There was, though, to be no such miracle cure for Liverpool's poor state of health on the pitch, and the title remained out of reach.
It seemed a positive move by the Anfield board to acquire the Frenchman's services in the summer of 1998, initially alongside Roy Evans as joint-manager.
After all, this was the man who, as technical director of the French Football Federation, had played a major part in his country's World Cup victory, then fresh in the memory.
The Anfield 'boot room' legacy was soon brought to an end when Evans departed to leave Houllier in sole charge; a sign that the club felt it was time to adopt the more modern coaching methods of the likes of Gerard Houllier.
Indeed Houllier's stewardship reaped rich reward in the 2000-01 season when the Frenchman brought the Worthington Cup, FA Cup and UEFA Cup to Anfield.
Thereon however, the road proved considerably more rocky.
The Champions League quarter-finals were reached in 2002 but that summer's expensive signings proved more hit than miss and progress stalled.
Last season's League Cup triumph, even though it came against bitter rivals Manchester United, was scant consolation for their Premiership failings.
Ultimately Houllier failed to prove he was made of the right stuff to maintain Liverpool's resurgence and turn them into genuine title contenders, something the fans craved more than anything else.
Results were indifferent, if not unacceptable, for a club of Liverpool's standing, and with the rise of Chelsea, they slipped outside the country's "big three".
Houllier steadfastly defended his policies, but time eventually caught up with him.
"We know where we are going, we just have a huge task to get there," he once said. "I am not put off by the size of the task."
Houllier took over Evans' squad, ripped it apart and started again.
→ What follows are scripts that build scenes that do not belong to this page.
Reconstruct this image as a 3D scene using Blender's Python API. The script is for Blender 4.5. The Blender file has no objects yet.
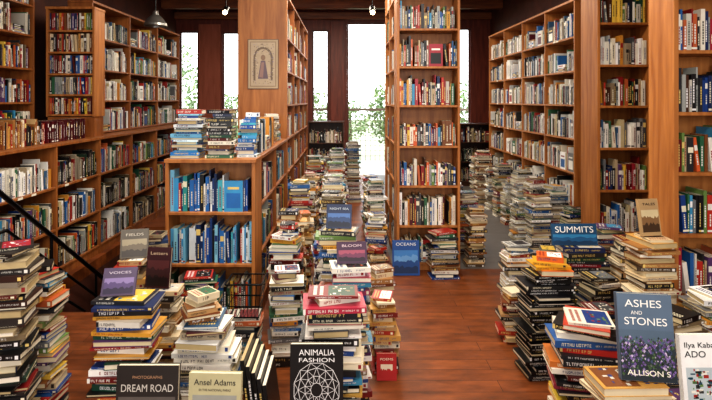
import bpy, math, random
from mathutils import Matrix, Vector
R = random.Random(31)
scene = bpy.context.scene
col_root = scene.collection

def lin(h):
    h = h.lstrip('#')
    o = []
    for i in (0, 2, 4):
        c = int(h[i:i+2], 16)/255
        o.append(c/12.92 if c <= .04045 else ((c+.055)/1.055)**2.4)
    return tuple(o)

# ---------------------------------------------------------------- materials
def new_mat(name):
    m = bpy.data.materials.new(name); m.use_nodes = True
    nt = m.node_tree
    return m, nt, nt.nodes['Principled BSDF']

def plain(name, h, rough=.5, metal=0, emit=None, es=0):
    m, nt, b = new_mat(name)
    c = lin(h)
    n = nt.nodes.new('ShaderNodeTexNoise'); n.inputs['Scale'].default_value = 14
    r = nt.nodes.new('ShaderNodeValToRGB')
    r.color_ramp.elements[0].color = (*[x*.82 for x in c], 1)
    r.color_ramp.elements[1].color = (*[min(1, x*1.12) for x in c], 1)
    tc = nt.nodes.new('ShaderNodeTexCoord')
    nt.links.new(tc.outputs['Object'], n.inputs['Vector'])
    nt.links.new(n.outputs['Fac'], r.inputs['Fac'])
    nt.links.new(r.outputs['Color'], b.inputs['Base Color'])
    b.inputs['Roughness'].default_value = rough
    b.inputs['Metallic'].default_value = metal
    if emit:
        b.inputs['Emission Color'].default_value = (*lin(emit), 1)
        b.inputs['Emission Strength'].default_value = es
    return m

def wood(name, a, b_, rough=.45, stretch=(6, 6, .6), scale=3.0):
    m, nt, b = new_mat(name)
    L = nt.links.new
    tc = nt.nodes.new('ShaderNodeTexCoord')
    mp = nt.nodes.new('ShaderNodeMapping'); mp.inputs['Scale'].default_value = stretch
    n = nt.nodes.new('ShaderNodeTexNoise'); n.inputs['Scale'].default_value = scale
    n.inputs['Detail'].default_value = 8; n.inputs['Distortion'].default_value = .6
    r = nt.nodes.new('ShaderNodeValToRGB')
    r.color_ramp.elements[0].position = .3; r.color_ramp.elements[1].position = .7
    r.color_ramp.elements[0].color = (*lin(a), 1); r.color_ramp.elements[1].color = (*lin(b_), 1)
    L(tc.outputs['Object'], mp.inputs['Vector']); L(mp.outputs['Vector'], n.inputs['Vector'])
    L(n.outputs['Fac'], r.inputs['Fac']); L(r.outputs['Color'], b.inputs['Base Color'])
    bp = nt.nodes.new('ShaderNodeBump'); bp.inputs['Strength'].default_value = .12
    bp.inputs['Distance'].default_value = .01
    L(n.outputs['Fac'], bp.inputs['Height']); L(bp.outputs['Normal'], b.inputs['Normal'])
    b.inputs['Roughness'].default_value = rough
    return m

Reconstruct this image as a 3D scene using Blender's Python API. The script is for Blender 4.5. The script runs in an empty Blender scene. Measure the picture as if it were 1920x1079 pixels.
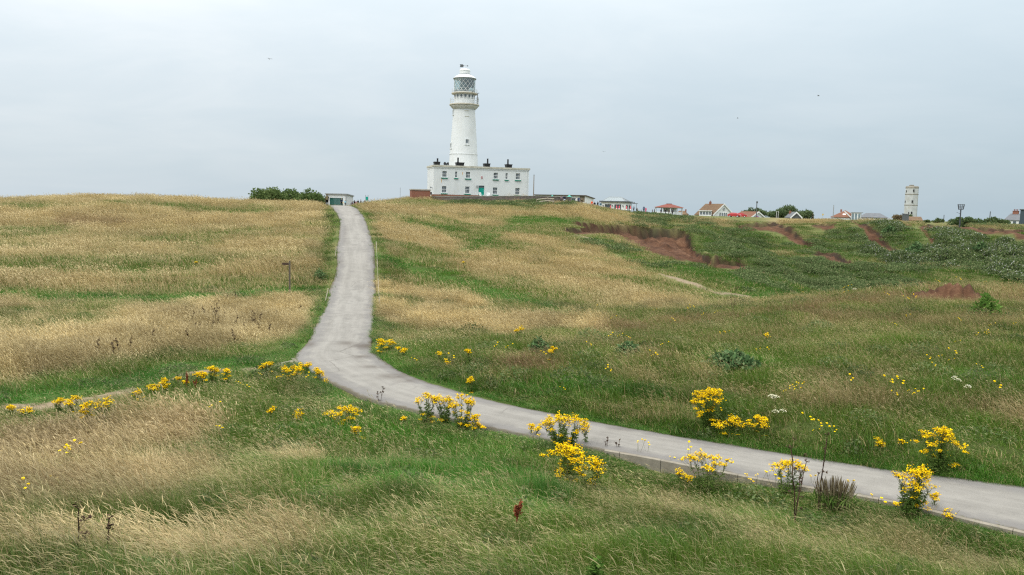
import bpy, bmesh, math, random
import numpy as np
from mathutils import Vector, Matrix, Euler

R = math.radians
scene = bpy.context.scene
COL = scene.collection

# ------------------------------------------------------------------ camera
# The eye is the origin; the land is measured from it (x right, y away, z up).
FPX = 1470.0                    # focal length in pixels of a 1920 wide picture
PITCH = math.atan((539.5 - 392.0) / FPX)
ROLL = R(1.3)
cam_data = bpy.data.cameras.new('camera')
cam_data.sensor_width = 36.0
cam_data.lens = FPX / 1920.0 * 36.0
cam_data.clip_start = 0.05
cam_data.clip_end = 20000.0
cam = bpy.data.objects.new('camera', cam_data)
COL.objects.link(cam)
r0 = Vector((1, 0, 0)); f0 = Vector((0, math.cos(PITCH), -math.sin(PITCH))); u0 = Vector((0, math.sin(PITCH), math.cos(PITCH)))
camR = math.cos(ROLL) * r0 + math.sin(ROLL) * u0
camU = -math.sin(ROLL) * r0 + math.cos(ROLL) * u0
cam.matrix_world = Matrix(((camR.x, camU.x, -f0.x, 0), (camR.y, camU.y, -f0.y, 0), (camR.z, camU.z, -f0.z, 0), (0, 0, 0, 1)))
scene.camera = cam
aR, aU, aF = np.array(camR), np.array(camU), np.array(f0)

# ------------------------------------------------------------------ light and sky
SUN_EL, SUN_AZ = R(48), R(-128)      # azimuth from +y, clockwise: behind the eye and to the left
scene.view_settings.view_transform = 'Standard'
scene.view_settings.look = 'None'
scene.view_settings.exposure = 0.0
scene.view_settings.gamma = 1.0
scene.view_settings.use_curve_mapping = False
scene.render.film_transparent = False
scene.cycles.max_bounces = 5
scene.cycles.diffuse_bounces = 3
scene.cycles.transmission_bounces = 3
scene.cycles.transparent_max_bounces = 6
scene.cycles.use_denoising = False
scene.cycles.filter_width = 1.25

sun_data = bpy.data.lights.new('sun', 'SUN')
sun_data.energy = 1.5
sun_data.angle = R(11)
sun_data.color = (1.0, 0.965, 0.91)
sun = bpy.data.objects.new('sun', sun_data)
COL.objects.link(sun)
sdir = Vector((math.sin(SUN_AZ) * math.cos(SUN_EL), math.cos(SUN_AZ) * math.cos(SUN_EL), math.sin(SUN_EL)))
sun.rotation_euler = sdir.to_track_quat('Z', 'Y').to_euler()
sun.location = (0, 0, 60)

class NT:
    """Small helper to wire shader nodes."""
    def __init__(self, tree):
        self.t = tree; self.n = tree.nodes; self.l = tree.links
    def __call__(self, kind, **kw):
        ins = kw.pop('ins', {})
        nd = self.n.new(kind)
        for k, v in kw.items():
            setattr(nd, k, v)
        for k, v in ins.items():
            self.set(nd.inputs[k], v)
        return nd
    def set(self, sock, v):
        if isinstance(v, bpy.types.NodeSocket):
            self.l.new(v, sock)
        elif isinstance(v, bpy.types.Node):
            self.l.new(v.outputs[0], sock)
        else:
            sock.default_value = v
    def math(self, op, a, b=None, c=None, clamp=False):
        nd = self.n.new('ShaderNodeMath'); nd.operation = op; nd.use_clamp = clamp
        self.set(nd.inputs[0], a)
        if b is not None: self.set(nd.inputs[1], b)
        if c is not None: self.set(nd.inputs[2], c)
        return nd.outputs[0]
    def mix(self, fac, a, b, blend='MIX'):
        nd = self.n.new('ShaderNodeMix'); nd.data_type = 'RGBA'; nd.blend_type = blend; nd.clamp_factor = True
        self.set(nd.inputs[0], fac)
        for s, v in ((nd.inputs[6], a), (nd.inputs[7], b)):
            if isinstance(v, tuple) and len(v) == 3: v = v + (1,)
            self.set(s, v)
        return nd.outputs[2]
    def ramp(self, fac, stops, interp='LINEAR'):
        nd = self.n.new('ShaderNodeValToRGB'); nd.color_ramp.interpolation = interp
        e = nd.color_ramp.elements
        while len(e) < len(stops): e.new(0.5)
        for k, (p, c) in enumerate(stops):
            e[k].position = p
            e[k].color = (c, c, c, 1) if isinstance(c, (int, float)) else tuple(c) + (1,)
        self.set(nd.inputs[0], fac)
        return nd.outputs[0]
    def noise(self, scale, detail=4, rough=0.55, vec=None, dim='3D', dist=0.0):
        nd = self.n.new('ShaderNodeTexNoise'); nd.noise_dimensions = dim
        nd.inputs['Scale'].default_value = scale; nd.inputs['Detail'].default_value = detail
        nd.inputs['Roughness'].default_value = rough; nd.inputs['Distortion'].default_value = dist
        if vec is not None: self.set(nd.inputs['Vector'], vec)
        return nd.outputs[0]

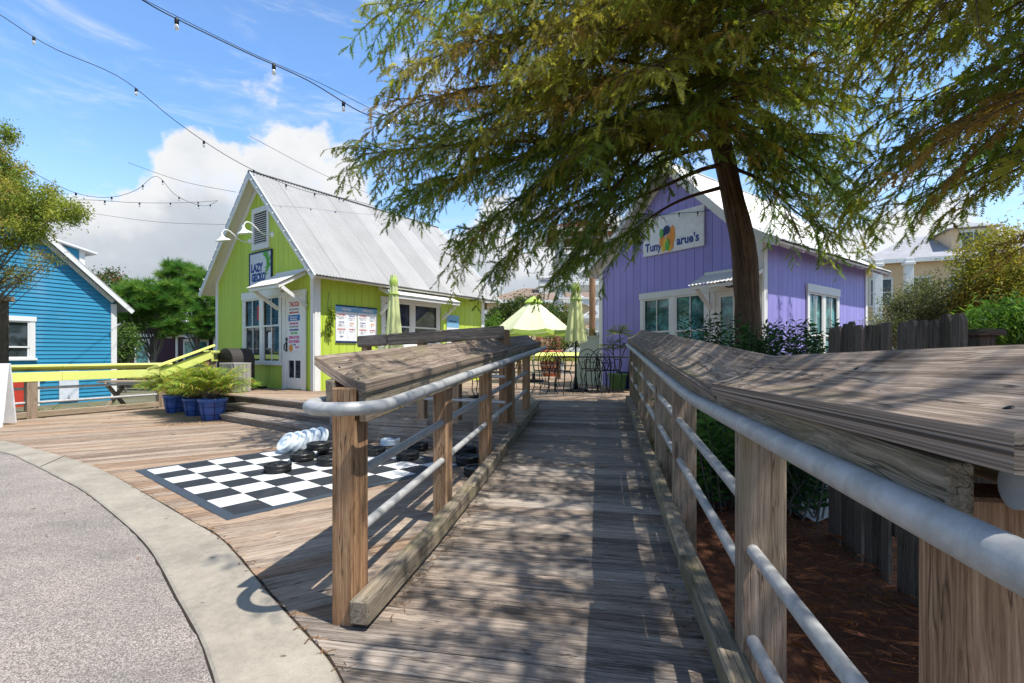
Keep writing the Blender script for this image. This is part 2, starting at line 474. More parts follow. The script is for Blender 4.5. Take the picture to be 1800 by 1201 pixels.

For most of his reign, he carried the fans with him.
But the more successful a club becomes, the more pressure is placed on the manager to maintain the challenge.
Liverpool fans expected the 2001 cup treble to serve as a precursor for things to come. Instead they had to be content just battling it out with the rest of the also-rans for the lesser prizes, in hope, rather than expectation, of it all coming together sooner or later.
Despite his failure at Anfield, Houllier - given an honorary OBE - will remain one of the most respected coaches in the game.
But it is results, not respect, by which any football manager will ultimately be judged.